WHAT YOU WILL DO>
Output the data below in full, character for character.

MATERIAL PROVIDED>
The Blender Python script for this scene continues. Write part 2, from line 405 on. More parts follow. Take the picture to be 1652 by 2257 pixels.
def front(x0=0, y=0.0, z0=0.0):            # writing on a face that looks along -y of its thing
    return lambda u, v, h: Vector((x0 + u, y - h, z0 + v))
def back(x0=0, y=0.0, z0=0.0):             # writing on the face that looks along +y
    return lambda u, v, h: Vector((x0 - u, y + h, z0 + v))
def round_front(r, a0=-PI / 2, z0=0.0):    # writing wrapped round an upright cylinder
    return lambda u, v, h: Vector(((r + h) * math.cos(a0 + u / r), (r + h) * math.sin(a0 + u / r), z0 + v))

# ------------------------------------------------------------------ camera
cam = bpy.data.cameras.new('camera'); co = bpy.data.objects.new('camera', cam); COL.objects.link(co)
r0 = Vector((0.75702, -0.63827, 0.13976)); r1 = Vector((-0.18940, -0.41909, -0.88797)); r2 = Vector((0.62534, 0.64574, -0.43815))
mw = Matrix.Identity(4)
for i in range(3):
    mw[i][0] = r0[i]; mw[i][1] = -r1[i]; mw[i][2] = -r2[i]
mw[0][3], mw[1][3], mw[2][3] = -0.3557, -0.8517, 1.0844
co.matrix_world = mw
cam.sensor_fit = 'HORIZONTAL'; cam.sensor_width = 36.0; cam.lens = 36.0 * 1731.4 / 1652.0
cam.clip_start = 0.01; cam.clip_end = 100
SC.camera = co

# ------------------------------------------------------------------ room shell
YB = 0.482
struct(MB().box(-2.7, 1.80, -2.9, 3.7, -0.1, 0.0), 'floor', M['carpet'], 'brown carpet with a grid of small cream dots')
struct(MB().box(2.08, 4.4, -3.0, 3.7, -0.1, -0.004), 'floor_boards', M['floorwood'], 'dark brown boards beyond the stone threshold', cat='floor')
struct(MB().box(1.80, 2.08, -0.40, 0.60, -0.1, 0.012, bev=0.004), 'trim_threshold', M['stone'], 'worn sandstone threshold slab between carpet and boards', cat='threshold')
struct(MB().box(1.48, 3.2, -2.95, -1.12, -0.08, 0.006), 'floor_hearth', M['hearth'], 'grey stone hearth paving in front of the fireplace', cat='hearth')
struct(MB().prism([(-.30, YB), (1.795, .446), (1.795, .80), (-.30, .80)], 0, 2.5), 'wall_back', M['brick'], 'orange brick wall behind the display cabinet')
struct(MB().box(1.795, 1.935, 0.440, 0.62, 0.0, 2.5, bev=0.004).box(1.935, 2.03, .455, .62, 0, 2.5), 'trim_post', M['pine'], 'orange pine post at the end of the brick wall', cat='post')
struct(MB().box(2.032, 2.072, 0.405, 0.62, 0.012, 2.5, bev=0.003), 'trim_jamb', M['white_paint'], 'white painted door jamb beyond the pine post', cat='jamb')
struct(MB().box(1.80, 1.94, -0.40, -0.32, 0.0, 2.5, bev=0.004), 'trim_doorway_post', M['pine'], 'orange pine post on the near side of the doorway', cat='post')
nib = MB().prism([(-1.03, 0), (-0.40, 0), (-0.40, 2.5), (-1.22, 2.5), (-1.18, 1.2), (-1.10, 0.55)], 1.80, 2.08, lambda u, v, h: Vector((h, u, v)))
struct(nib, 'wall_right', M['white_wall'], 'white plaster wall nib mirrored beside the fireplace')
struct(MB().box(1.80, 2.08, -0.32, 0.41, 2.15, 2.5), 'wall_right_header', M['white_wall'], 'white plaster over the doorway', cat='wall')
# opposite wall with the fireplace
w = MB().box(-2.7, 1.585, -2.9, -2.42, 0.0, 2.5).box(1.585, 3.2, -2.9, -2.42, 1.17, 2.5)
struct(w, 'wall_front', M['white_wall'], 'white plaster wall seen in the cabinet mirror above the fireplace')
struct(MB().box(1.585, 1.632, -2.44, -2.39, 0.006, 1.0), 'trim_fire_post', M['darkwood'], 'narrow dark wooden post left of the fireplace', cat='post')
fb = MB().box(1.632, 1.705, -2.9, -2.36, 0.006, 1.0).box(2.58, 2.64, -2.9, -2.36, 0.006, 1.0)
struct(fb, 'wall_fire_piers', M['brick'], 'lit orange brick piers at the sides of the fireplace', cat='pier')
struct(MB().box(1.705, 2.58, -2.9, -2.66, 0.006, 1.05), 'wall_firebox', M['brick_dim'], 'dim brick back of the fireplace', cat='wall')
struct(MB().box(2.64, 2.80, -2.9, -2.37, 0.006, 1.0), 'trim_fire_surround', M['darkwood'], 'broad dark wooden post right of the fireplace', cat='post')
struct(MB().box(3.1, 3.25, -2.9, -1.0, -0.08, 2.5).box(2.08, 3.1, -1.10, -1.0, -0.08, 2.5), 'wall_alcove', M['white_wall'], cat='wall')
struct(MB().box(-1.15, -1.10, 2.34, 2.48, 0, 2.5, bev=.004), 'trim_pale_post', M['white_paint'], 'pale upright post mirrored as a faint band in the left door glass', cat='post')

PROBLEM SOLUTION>
The Blender Python script for this scene continues. Write part 2, from line 405 on. More parts follow. Take the picture to be 1652 by 2257 pixels.
def front(x0=0, y=0.0, z0=0.0):            # writing on a face that looks along -y of its thing
    return lambda u, v, h: Vector((x0 + u, y - h, z0 + v))
def back(x0=0, y=0.0, z0=0.0):             # writing on the face that looks along +y
    return lambda u, v, h: Vector((x0 - u, y + h, z0 + v))
def round_front(r, a0=-PI / 2, z0=0.0):    # writing wrapped round an upright cylinder
    return lambda u, v, h: Vector(((r + h) * math.cos(a0 + u / r), (r + h) * math.sin(a0 + u / r), z0 + v))

# ------------------------------------------------------------------ camera
cam = bpy.data.cameras.new('camera'); co = bpy.data.objects.new('camera', cam); COL.objects.link(co)
r0 = Vector((0.75702, -0.63827, 0.13976)); r1 = Vector((-0.18940, -0.41909, -0.88797)); r2 = Vector((0.62534, 0.64574, -0.43815))
mw = Matrix.Identity(4)
for i in range(3):
    mw[i][0] = r0[i]; mw[i][1] = -r1[i]; mw[i][2] = -r2[i]
mw[0][3], mw[1][3], mw[2][3] = -0.3557, -0.8517, 1.0844
co.matrix_world = mw
cam.sensor_fit = 'HORIZONTAL'; cam.sensor_width = 36.0; cam.lens = 36.0 * 1731.4 / 1652.0
cam.clip_start = 0.01; cam.clip_end = 100
SC.camera = co

# ------------------------------------------------------------------ room shell
YB = 0.482
struct(MB().box(-2.7, 1.80, -2.9, 3.7, -0.1, 0.0), 'floor', M['carpet'], 'brown carpet with a grid of small cream dots')
struct(MB().box(2.08, 4.4, -3.0, 3.7, -0.1, -0.004), 'floor_boards', M['floorwood'], 'dark brown boards beyond the stone threshold', cat='floor')
struct(MB().box(1.80, 2.08, -0.40, 0.60, -0.1, 0.012, bev=0.004), 'trim_threshold', M['stone'], 'worn sandstone threshold slab between carpet and boards', cat='threshold')
struct(MB().box(1.48, 3.2, -2.95, -1.12, -0.08, 0.006), 'floor_hearth', M['hearth'], 'grey stone hearth paving in front of the fireplace', cat='hearth')
struct(MB().prism([(-.30, YB), (1.795, .446), (1.795, .80), (-.30, .80)], 0, 2.5), 'wall_back', M['brick'], 'orange brick wall behind the display cabinet')
struct(MB().box(1.795, 1.935, 0.440, 0.62, 0.0, 2.5, bev=0.004).box(1.935, 2.03, .455, .62, 0, 2.5), 'trim_post', M['pine'], 'orange pine post at the end of the brick wall', cat='post')
struct(MB().box(2.032, 2.072, 0.405, 0.62, 0.012, 2.5, bev=0.003), 'trim_jamb', M['white_paint'], 'white painted door jamb beyond the pine post', cat='jamb')
struct(MB().box(1.80, 1.94, -0.40, -0.32, 0.0, 2.5, bev=0.004), 'trim_doorway_post', M['pine'], 'orange pine post on the near side of the doorway', cat='post')
nib = MB().prism([(-1.03, 0), (-0.40, 0), (-0.40, 2.5), (-1.22, 2.5), (-1.18, 1.2), (-1.10, 0.55)], 1.80, 2.08, lambda u, v, h: Vector((h, u, v)))
struct(nib, 'wall_right', M['white_wall'], 'white plaster wall nib mirrored beside the fireplace')
struct(MB().box(1.80, 2.08, -0.32, 0.41, 2.15, 2.5), 'wall_right_header', M['white_wall'], 'white plaster over the doorway', cat='wall')
# opposite wall with the fireplace
w = MB().box(-2.7, 1.585, -2.9, -2.42, 0.0, 2.5).box(1.585, 3.2, -2.9, -2.42, 1.17, 2.5)
struct(w, 'wall_front', M['white_wall'], 'white plaster wall seen in the cabinet mirror above the fireplace')
struct(MB().box(1.585, 1.632, -2.44, -2.39, 0.006, 1.0), 'trim_fire_post', M['darkwood'], 'narrow dark wooden post left of the fireplace', cat='post')
fb = MB().box(1.632, 1.705, -2.9, -2.36, 0.006, 1.0).box(2.58, 2.64, -2.9, -2.36, 0.006, 1.0)
struct(fb, 'wall_fire_piers', M['brick'], 'lit orange brick piers at the sides of the fireplace', cat='pier')
struct(MB().box(1.705, 2.58, -2.9, -2.66, 0.006, 1.05), 'wall_firebox', M['brick_dim'], 'dim brick back of the fireplace', cat='wall')
struct(MB().box(2.64, 2.80, -2.9, -2.37, 0.006, 1.0), 'trim_fire_surround', M['darkwood'], 'broad dark wooden post right of the fireplace', cat='post')
struct(MB().box(3.1, 3.25, -2.9, -1.0, -0.08, 2.5).box(2.08, 3.1, -1.10, -1.0, -0.08, 2.5), 'wall_alcove', M['white_wall'], cat='wall')
struct(MB().box(-1.15, -1.10, 2.34, 2.48, 0, 2.5, bev=.004), 'trim_pale_post', M['white_paint'], 'pale upright post mirrored as a faint band in the left door glass', cat='post')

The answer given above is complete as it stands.